В частной жизни наиболее отчетливо выражается дух нации, в этой жизни есть все, нужное человеку, а политика для нее - как правило, далекая от подлинных нужд людей надстройка. Отсюда безуспешность вековых попыток свести историю к одной главной идее, печальная участь постулата о превосходстве государства над личностью. При тоталитарных режимах герметически закрытые культуры быстро выдыхались, олицетворявшие их государства обрекали себя на гибель. Идеологи и вожди этих режимов не понимали, что государство далеко не единственный для людей способ выжить рядом друг с другом, а истинное его предназначение - обеспечивать мир и согласие граждан. Вот тогда безопасность государства стоит защищать, но опять-таки не ради него самого, не в ущерб безопасности других наций и свободе каждого человека.

Именно в этом, думается, и заключен смысл нового языка в политике на исходе ХХ века. Тем не менее продолжает шириться пропасть между благими намерениями улучшить общество и средствами достижения данной цели: политическая инженерия выработки и реализации объявленных обещаний, даже в государствах с солидным демократическим наследием все еще остается неразвитой. В то время, как заметно увеличилась наша способность не зависеть от явлений природы, мы по-прежнему бессильны направить развитие общества ко всеобщему благу, гарантировать успешные экономические и политические реформы. Не виной ли тому и наша склонность считать наукой политику, которая в действительности могла бы называться искусством или, на худой конец, ремеслом?

Для власть предержащих нет ничего более желанного, чем политическая стабильность. Но стабильность, в том числе и политическая, всегда иллюзорна. К тому же, правительства и партии не в состоянии рассчитать направления развития общества, тем более контролировать этот процесс, потому что естественным, нормальным и предсказуемым может быть лишь скачкообразное развитие и нестабильность. Как все в природе, общество способно саморегулироваться естественным образом и без больших потерь, если не мешать и не противоречить интересам большинства его членов. Властители, однако, этого не хотят признавать, отказываются расписываться в своем бессилии и авторы разнообразных идеологических доктрин - самоотверженные борцы с неопределенностью.

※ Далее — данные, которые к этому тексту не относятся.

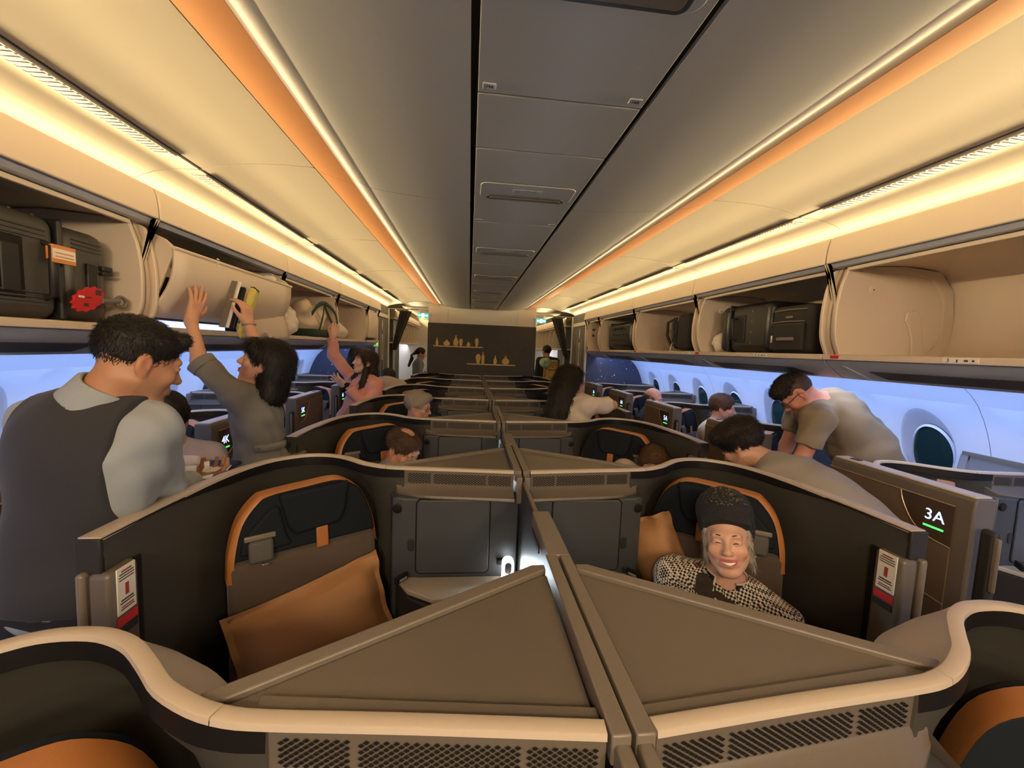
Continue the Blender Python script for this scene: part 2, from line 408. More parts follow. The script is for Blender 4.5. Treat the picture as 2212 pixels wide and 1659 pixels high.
wall_side(-1, 'wall_left'); wall_side(1, 'wall_right')

# ------------------------------------------------------------------ bulkhead with the picture
bk = struct(MB().box((0, 7.46, 1.24), (1.93, 0.06, 2.40)).build('wall_bulkhead', 'panel_white', bevel=0.004))
for x0, x1 in ((-0.965, -0.62), (-0.62, 0.62), (0.62, 0.965)):
    MB().box(((x0+x1)/2, 7.424, 2.20), (x1-x0-0.006, 0.012, 0.26)).build('header_panel', 'panel_white', bk, bevel=0.003)
MB().box((0, 7.424, 2.335), (1.24, 0.014, 0.03)).build('header_rail', 'panel_white', bk, bevel=0.003)
for s in (-1, 1): MB().box((s*0.93, 7.41, 2.16), (0.035, 0.03, 0.16)).build('handset_holder', 'bin_grey', bk, bevel=0.004)
art = tag(empty('wall_art', (0, 7.40, 1.63)), 'wide dark panel with two gold shelves of vases on the bulkhead', 'picture')
MB().box((0, 0, 0.0), (1.935, 0.05, 0.90)).build('board', 'art_dark', art, bevel=0.012)
MB().box((0, -0.026, -0.0), (1.80, 0.006, 0.80)).build('inset_panel', 'art_dark', art, bevel=0.002)
def vase(x, z, h, prof, w):
    ring = [(w*r, h*t) for r, t in prof]
    poly = [(x+r, z+t) for r, t in ring] + [(x-r, z+t) for r, t in reversed(ring)]
    MB().prism(poly, -0.034, -0.028, 0, lambda a, b, h_: (a, h_, b)).build('vase', 'art_gold', art)
slim = [(0.6, 0), (0.8, .15), (0.9, .4), (0.5, .7), (0.28, .8), (0.35, 1)]
pot = [(0.5, 0), (1, .25), (0.95, .5), (0.5, .75), (0.2, .8), (0.3, 1)]
urn = [(0.5, 0), (0.7, .2), (1, .65), (0.85, .85), (0.5, .92), (0.6, 1)]
tear = [(0.5, 0), (1, .2), (0.95, .45), (0.4, .75), (0.22, .85), (0.3, 1)]
bot = [(0.8, 0), (0.9, .3), (0.9, .6), (0.4, .75), (0.25, .8), (0.3, 1)]
MB().prism([(-0.88, 0.0), (0.02, 0.0), (0, -0.022), (-0.85, -0.022)], -0.036, -0.028, 0, lambda a, b, h: (a, h, b+0.055)).build('shelf', 'art_gold', art)
MB().prism([(-0.28, 0.0), (0.62, 0.0), (0.60, -0.022), (-0.25, -0.022)], -0.036, -0.028, 0, lambda a, b, h: (a, h, b-0.245)).build('shelf', 'art_gold', art)
for x, h, pr, wd in ((-0.80, .135, slim, .026), (-0.63, .105, pot, .058), (-0.47, .185, tear, .045), (-0.38, .13, urn, .034), (-0.245, .085, pot, .034), (-0.10, .15, urn, .034)): vase(x, 0.056, h, pr, wd)
for x, h, pr, wd in ((-0.065, .17, urn, .045), (0.02, .215, bot, .030), (0.24, .155, tear, .032), (0.43, .145, pot, .068)): vase(x, -0.244, h, pr, wd)
tw = MB()
for i in range(15):
    a = math.radians(8 + i*11.7); L = 0.22 + 0.16*math.sin(i*2.3)**2 + 0.06*math.sin(a); p0 = Vector((0.43, -0.031, -0.105))
    d = Vector((math.cos(a), 0, 0.85*math.sin(a))); n = 5
    tw.tube([p0 + d*L*k/n + Vector((0, 0, 0.02*math.sin(k*0.6))) for k in range(n+1)], [0.0022]*4 + [0.0035, 0.002], 4)
tw.build('twigs', 'cap_taupe', art)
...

Эпоха идеологического монолита как будто уходит в Лету, уступая место здравому смыслу и пониманию того, что обычно все благие намерения воплощаются в формах, далеких от задуманных, независимо от стремлений лидеров. Менее четко выраженными становятся и формы государственного правления, и главная инстанция в государстве, способная и желающая взять на себя ответственность за результаты политических, экономических и социальных процессов. Диапазон видения происходящего самими государственными деятелями настолько сужается, что они опасаются принимать долгосрочные решения, даже самые, казалось бы, обоснованные. Ореол "всевидящих" блекнет, слабеет их способность вести людей за собой. И, что еще примечательно: в запутанной и непредсказуемо меняющейся крутоверти возрастающего риска у людей возникает еще более жгучая потребность самим обезопасить себя от неприятных сюрпризов, уже не уповая на политиков.